The
ARIN.NET zone on our public signed DNS servers are populated via an internal DNS server and associated workflow. As part of system maintenance near the end of 2018, the zone file used by the master internal DNS
server was updated incorrectly, resulting in an invalid zone file. Since the zone file was invalid, the zone did not reload on our internal master, and the associated workflow to DNSSEC sign and push this zone to the public servers did not execute. Our monitoring
systems reported being green until the signatures expired as they presently check that the SOA's match on the internal and external nameservers.
At approximately 8:30AM eastern time today (11 January 2019), ARIN operations started seeing issues within its monitoring. Initial review suggested the problem was DNSSEC-related due to expired signatures. We pulled the DS record from the zone so that DNSSEC
validation would not be performed by those validating resolvers that had not already cached our DS records. Upon further investigation we determined that it was the result of human error in editing a zone file that went undetected and resulted in interruption
of our routine zone publication process. The issue was fixed and signed zones where then pushed out at 10:25 AM ET. The DS record was reinstated in the parent at 10:30AM ET.

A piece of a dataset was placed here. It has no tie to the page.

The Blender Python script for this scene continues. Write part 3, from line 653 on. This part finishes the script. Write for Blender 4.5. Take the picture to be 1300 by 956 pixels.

As a result of this incident, we will add additional alerting to the zone loading process for any errors and perform monitoring of zone signature lifetimes, with appropriate alerting for any potential expiration of DNSSEC signatures.
My apologies for this incident – while ARIN does have some fragility in our older systems (which we have been working aggressively to phase out via system refresh and replacements), it is not acceptable to have this situation with key infrastructure such
as our DNS zones. We will prioritize the necessary alert and monitor changes and I will report back to the community once that has been completed.
Thank you for your patience in this regard.